Non seulement les MJC ne semblent pas tenir leur rôle de lieu de rencontres entre les générations et d'émulation collective, mais les sites du patrimoine historique mahorais comme les vestiges des usines sucrières de Soulou et Hajangua, les machines à filer le sisal à M'roalé ou encore le cimetière de Jimawéni sont complètement laissés à l'abandon et demeurent inconnus de beaucoup de Mahorais.
Michel Charpentier, le président des Naturalistes, a vivement déploré l'absence de musée historique à Mayotte, mais a toutefois précisé que des efforts sont réalisés depuis quelques années pour enseigner l'histoire locale, surtout dans un cadre parascolaire. Le service des archives départementales a par exemple monté plusieurs expositions et l'association des Naturalistes organise depuis deux ans les Rallyes du patrimoine qui ont permis l'an passé à 600 jeunes de découvrir ces sites historiques : "Nous aurions pu faire mieux si nous avions eu plus de moyens".

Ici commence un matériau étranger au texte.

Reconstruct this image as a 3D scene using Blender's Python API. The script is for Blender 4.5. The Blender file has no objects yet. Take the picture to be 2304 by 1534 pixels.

Le préfet Denis Robin a conclu ces débats en rappelant que la départementalisation n'est pas un danger pour la culture des Mahorais et qu'ils doivent être fiers de leur identité : "L'environnement, ces paysages extraordinaires en font partie, mais quand je vois comme il est sali et pollué, je me dis que les Mahorais ne sont pas si fiers". Les gravats de la nouvelle mosquée de Tsingoni sur les tombeaux chiraziens, déposés dans l'indifférence générale, sont aussi une preuve pour lui que les éléments du patrimoine ne sont pas assez défendus par les Mahorais.
"Mayotte passe d'un système de régulation sociale à un autre et il faut combler les vides", a analysé le préfet. "Ce n'est pas seulement la départementalisation qui change tout ça, mais aussi la télé et internet, avec un modèle occidental qui fait rêver les jeunes. Mais la solution n'est pas de casser la télé… La culture n'est pas figée, il faut la moderniser : le problème n'est pas seulement dans la transmission, mais aussi dans la création, avec des studios d'enregistrement ou des lieux de spectacles. Transmettre des éléments du passé sans les faire évoluer les feront disparaître car les enfants préféreront alors les séries américaines".